3.天にある神の神殿が開かれて、その神殿の中にある契約の箱が見て

(1)19節「そして、天にある神の神殿が開かれて、その神殿の中にある契約の箱が見え、稲妻、さまざまな音、雷、地震が起こり、大粒の雹が降った」。天上の神の神殿が開かれ、契約の箱を伝道者ヨハネは見ました。神が神の民を代表するモーセと結んだ「十戒」の契約の板が納められている箱です。エルサレム神殿の至聖所に置かれ、そこに神が御臨在されると信じられていました。しかし、紀元前587年、新バビロニア帝国のネブカドネザルによって、エルサレム神殿は破壊され、契約の箱も破壊されました。しかし、その契約の箱が天上の神の神殿の真ん中に置かれています。「契約」で想い起こすのは、神が人類を代表するノアと結んだ虹の契約です。創世記9章12~16節。神は二度と大地を呪うことをしない、人類を滅ぼすことをしないと誓われた虹の契約、「永遠の契約」です。ノアは虹を見ました。伝道者ヨハネも虹を見ています。4章3節「玉座の周りにはエメラルドのような虹が輝いていた」。10章1節「わたしはまた、もう一人の力強い天使が、雲を身にまとい、天から降って来るのを見た。頭には虹を抱き」。伝道者ヨハネはノアを想い起こした。「もう二度と滅ぼさない」という虹の契約、神の「永遠の契約」を想い起こしたに違いない。虹のかかった契約の箱を見て、神は生きておられることを確信した。嵐のような地上の歴史に、神は虹の契約を懸け、「わたしは二度と滅ぼさない」という神の勝利を告げる「永遠の契約」を現して下さる。それこそが、今おられ、かつておられ、今将に来たりつつある方、否、今」将に来られたキリストによって現されたのです。

4.御言葉から祈りへ

(1)ブルームハルト『ゆうべの祈り』(加藤常昭訳)1月10日 マタイ9・2 「主よ、われらの神よ、あなたの愛は、あなたに助けは、なんと大いなるものでしょう!われらが親しくみ手のうちにあることを、われらの誤りも、脆さも、もはやなにものでもないことを、われらすべてに感じとらせてください。われらは自分の誤りや脆さにもかかわらず、まっすぐに目標をめざしてまいります。

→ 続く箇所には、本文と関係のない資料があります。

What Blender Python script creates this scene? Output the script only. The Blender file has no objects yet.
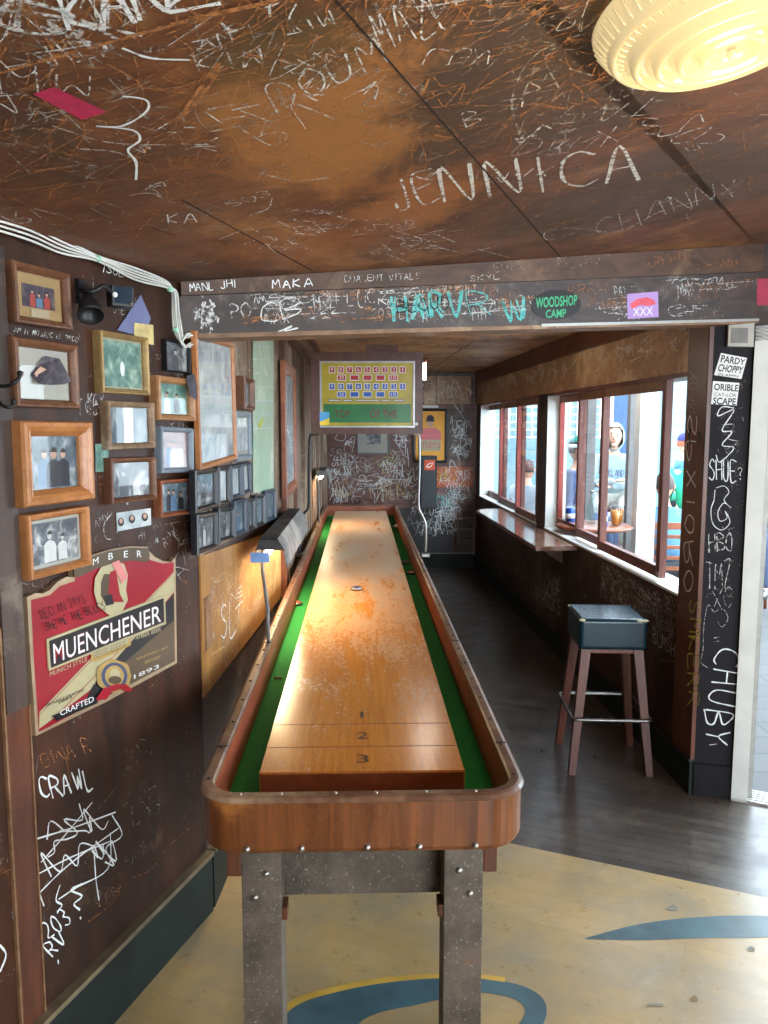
import bpy, bmesh, math, random
from mathutils import Vector, Matrix, noise
R = math.radians
rnd = random.Random(7)
sc = bpy.context.scene
COL = sc.collection
# ------------------------------------------------------------------ camera, world, lights, exposure
CAMZ, PITCH, FPX = 1.65, R(6.4), 769.0
cd = bpy.data.cameras.new('camera'); cam = bpy.data.objects.new('camera', cd); COL.objects.link(cam)
cd.sensor_fit = 'VERTICAL'; cd.sensor_height = 24.0; cd.sensor_width = 18.0; cd.lens = FPX/1024*24.0
cd.clip_start = 0.02; cd.clip_end = 200
cam.location = (0, 0, CAMZ); cam.rotation_euler = (R(90)-PITCH, 0, 0)
sc.camera = cam
w = bpy.data.worlds.new('sky'); sc.world = w; w.use_nodes = True
bg = w.node_tree.nodes['Background']; bg.inputs[0].default_value = (0.74, 0.89, 1.0, 1); bg.inputs[1].default_value = 11.0
vs = sc.view_settings
sc.display_settings.display_device = 'sRGB'
vs.view_transform = 'Standard'; vs.look = 'None'; vs.gamma = 1; vs.use_curve_mapping = False
vs.exposure = 0.35
def area(name, loc, target, sx, sy, power, col):
    l = bpy.data.lights.new(name, 'AREA'); l.shape = 'RECTANGLE'; l.size = sx; l.size_y = sy; l.energy = power; l.color = col
    o = bpy.data.objects.new(name, l); COL.objects.link(o); o.location = loc
    o.rotation_euler = (Vector(target)-Vector(loc)).to_track_quat('-Z', 'Y').to_euler(); return o
# daylight arriving through the street windows of the front room, behind the photographer
area('daylight_rear_window', (1.85, -2.85, 1.30), (0.9, 3.0, 0.8), 2.2, 1.1, 84, (0.92, 0.96, 1.0))
area('daylight_side_window', (3.45, 0.5, 1.45), (0.0, 1.6, 0.8), 1.8, 1.2, 34, (0.90, 0.95, 1.0))
# daylight falling in through the two patio windows and the street door
for nm_, lc, tg, sx_, sy_ in (('portal_patio_window', (1.44, 4.5, 1.37), (-1, 4.4, 1.37), 1.9, 1.05), ('portal_patio_window_far', (1.24, 7.2, 1.37), (-1, 7.0, 1.37), 2.2, 1.05), ('portal_door', (2.1, 3.05, 1.0), (1.7, 2.1, 1.0), 1.1, 2.0)):
    p_ = area(nm_, lc, tg, sx_, sy_, 1, (1, 1, 1)); p_.data.cycles.is_portal = True

def point(name, loc, power, col, r=0.03):
    l = bpy.data.lights.new(name, 'POINT'); l.energy = power; l.color = col; l.shadow_soft_size = r
    o = bpy.data.objects.new(name, l); COL.objects.link(o); o.location = loc; return o

# ------------------------------------------------------------------ geometry helpers
CP, SP = math.cos(PITCH), math.sin(PITCH)
CAMP = Vector((0, 0, CAMZ))
def ray(px, py):
    a = (px-384)/FPX; b = (512-py)/FPX
    return Vector((a, CP + b*SP, -SP + b*CP))
class Plane:
    def __init__(s, o, u, v, n):
        s.o = Vector(o); s.u = Vector(u).normalized(); s.v = Vector(v).normalized(); s.n = Vector(n).normalized()
    def P(s, a, b, k=0.0): return s.o + s.u*a + s.v*b + s.n*k
    def hit(s, px, py, k=0.0):
        d = ray(px, py); o = s.o + s.n*k
        t = (o-CAMP).dot(s.n)/d.dot(s.n); return CAMP + d*t
    def ab(s, px, py, k=0.0):
        p = s.hit(px, py, k)-s.o; return (p.dot(s.u), p.dot(s.v))
def wall_plane(p0, p1, toward):
    p0 = Vector((p0[0], p0[1], 0)); p1 = Vector((p1[0], p1[1], 0)); u = (p1-p0).normalized()
    n = Vector((u.y, -u.x, 0))
    if n.dot(Vector((toward[0], toward[1], 0))-p0) < 0: n = -n
    pl = Plane(p0, u, (0, 0, 1), n); pl.L = (p1-p0).length; return pl
FLOOR = Plane((0, 0, 0), (1, 0, 0), (0, 1, 0), (0, 0, 1))

class MB:
    def __init__(s): s.bm = bmesh.new(); s.mats = []
    def mi(s, m):
        if m not in s.mats: s.mats.append(m)
        return s.mats.index(m)
    def face(s, pts, m):
        try:
            f = s.bm.faces.new([s.bm.verts.new(p) for p in pts]); f.material_index = s.mi(m); return f
        except ValueError: return None
    def hexa(s, b, t, m):           # b,t: 4 pts each
        vb = [s.bm.verts.new(p) for p in b]; vt = [s.bm.verts.new(p) for p in t]; k = s.mi(m)
        n = len(b)
        fs = [s.bm.faces.new(vb[::-1]), s.bm.faces.new(vt)]
        for i in range(n): fs.append(s.bm.faces.new((vb[i], vb[(i+1) % n], vt[(i+1) % n], vt[i])))
        for f in fs: f.material_index = k
        return fs
    def box(s, c, d, m, M=None, bev=0.0):
        t = bmesh.new(); bmesh.ops.create_cube(t, size=1)
        bmesh.ops.scale(t, vec=Vector(d), verts=t.verts)
        if bev: bmesh.ops.bevel(t, geom=t.edges[:], offset=bev, segments=2, profile=0.7, affect='EDGES')
        X = Matrix.Translation(Vector(c))
        if M is not None: X = M @ X
        s.add(t, m, X)
    def add(s, t, m, X=None, smooth=False):
        k = s.mi(m); mp = {}
        for v in t.verts: mp[v] = s.bm.verts.new((X @ v.co) if X is not None else v.co)
        for f in t.faces:
            try:
                g = s.bm.faces.new([mp[v] for v in f.verts]); g.material_index = k; g.smooth = smooth
            except ValueError: pass
        t.free()
    def prism(s, pts, off, m):      # polygon extruded by vector off
        off = Vector(off); return s.hexa(pts, [Vector(p)+off for p in pts], m)
    def wbox(s, pl, a0, a1, b0, b1, k0, k1, m):
        c = [pl.P(a, b, k0) for a, b in ((a0, b0), (a1, b0), (a1, b1), (a0, b1))]
        d = [pl.P(a, b, k1) for a, b in ((a0, b0), (a1, b0), (a1, b1), (a0, b1))]
        s.hexa(c, d, m)
    def tube(s, path, r, m, seg=10, caps=True, smooth=True):
        path = [Vector(p) for p in path]; rs = r if isinstance(r, (list, tuple)) else [r]*len(path)
        rings = []; k = s.mi(m); prev = None
        for i, p in enumerate(path):
            t = (path[min(i+1, len(path)-1)]-path[max(i-1, 0)]).normalized()
            if prev is None:
                a = Vector((0, 0, 1)) if abs(t.z) < .9 else Vector((1, 0, 0)); x = t.cross(a).normalized()
            else: x = (prev-t*prev.dot(t)).normalized()
            prev = x; y = t.cross(x)
            rings.append([s.bm.verts.new(p+(x*math.cos(q)+y*math.sin(q))*rs[i]) for q in [2*math.pi*j/seg for j in range(seg)]])
        for a, b in zip(rings, rings[1:]):
            for j in range(seg):
                f = s.bm.faces.new((a[j], a[(j+1) % seg], b[(j+1) % seg], b[j])); f.material_index = k; f.smooth = smooth
        if caps:
            for rr in (rings[0][::-1], rings[-1]):
                f = s.bm.faces.new(rr); f.material_index = k
    def lathe(s, prof, m, X=None, seg=32, smooth=True):   # prof: (r,z)
        k = s.mi(m); rings = []
        for r, z in prof:
            if r < 1e-5:
                v = Vector((0, 0, z)); rings.append([s.bm.verts.new(X @ v if X is not None else v)]); continue
            ring = []
            for j in range(seg):
                q = 2*math.pi*j/seg; v = Vector((r*math.cos(q), r*math.sin(q), z))
                ring.append(s.bm.verts.new(X @ v if X is not None else v))
            rings.append(ring)
        for a, b in zip(rings, rings[1:]):
            for j in range(seg):
                A = a[j % len(a)]; B = a[(j+1) % len(a)]; C = b[(j+1) % len(b)]; D = b[j % len(b)]
                vv = []
                for q in (A, B, C, D):
                    if q not in vv: vv.append(q)
                if len(vv) > 2:
                    f = s.bm.faces.new(vv); f.material_index = k; f.smooth = smooth
    def ell(s, c, r, m, X=None, seg=14):
        t = bmesh.new(); bmesh.ops.create_uvsphere(t, u_segments=seg, v_segments=max(6, seg*2//3), radius=1)
        Y = Matrix.Translation(Vector(c)) @ Matrix.Diagonal(Vector((*r, 1)))
        s.add(t, m, (X @ Y) if X is not None else Y, True)
    def ribbon(s, pts, n, wd, m, closed=False):
        if len(pts) < 2: return
        k = s.mi(m); L = []
        for i, p in enumerate(pts):
            t = pts[min(i+1, len(pts)-1)]-pts[max(i-1, 0)]
            if t.length < 1e-7: t = Vector((1, 0, 0))
            x = t.normalized().cross(n)
            ww = wd*(0.75+0.5*noise.noise(p*60))
            L.append((s.bm.verts.new(p+x*ww/2), s.bm.verts.new(p-x*ww/2)))
        for a, b in zip(L, L[1:]):
            f = s.bm.faces.new((a[0], b[0], b[1], a[1])); f.material_index = k
    def build(s, name, parent=None, recalc=True):
        if recalc: bmesh.ops.recalc_face_normals(s.bm, faces=s.bm.faces)
        me = bpy.data.meshes.new(name); s.bm.to_mesh(me); s.bm.free()
        for m in s.mats: me.materials.append(m)
        o = bpy.data.objects.new(name, me); COL.objects.link(o)
        if parent is not None:
            o.parent = parent
            o.data.transform(world_of(parent).inverted())
        return o
def world_of(o):
    M = Matrix.LocRotScale(o.location, o.rotation_euler, o.scale)
    return world_of(o.parent) @ M if o.parent else M
def struct(o): o['kind'] = 'structure'; return o
def tag(o, label, cat, group=None, kind=None):
    o['label'] = label; o['category'] = cat
    if group: o['group'] = group
    if kind: o['kind'] = kind
    return o
def thing(name, label, cat, loc, rz=0, group=None):
    o = bpy.data.objects.new(name, None); o.empty_display_size = .05; COL.objects.link(o)
    o.location = loc; o.rotation_euler = (0, 0, rz); return tag(o, label, cat, group)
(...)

あなたがこの目標をたててくださいました。そしてその目標をめざすわれらを、罪のゆるしと、われらの心に与えてくださるすべてのよきことによって、」助けてくださいます。それゆえにわれらと共にいてください。われらは誠実になりたいのです。あなたの大いなる慈愛への信仰に堅く立ちたいのです。そのことにより、あなたのみ名がわれらの間で崇められ、どの人の心にも慰めが入り来たり、万物がみ名をたたえて更によきものとなるようになりたいのです。アーメン」。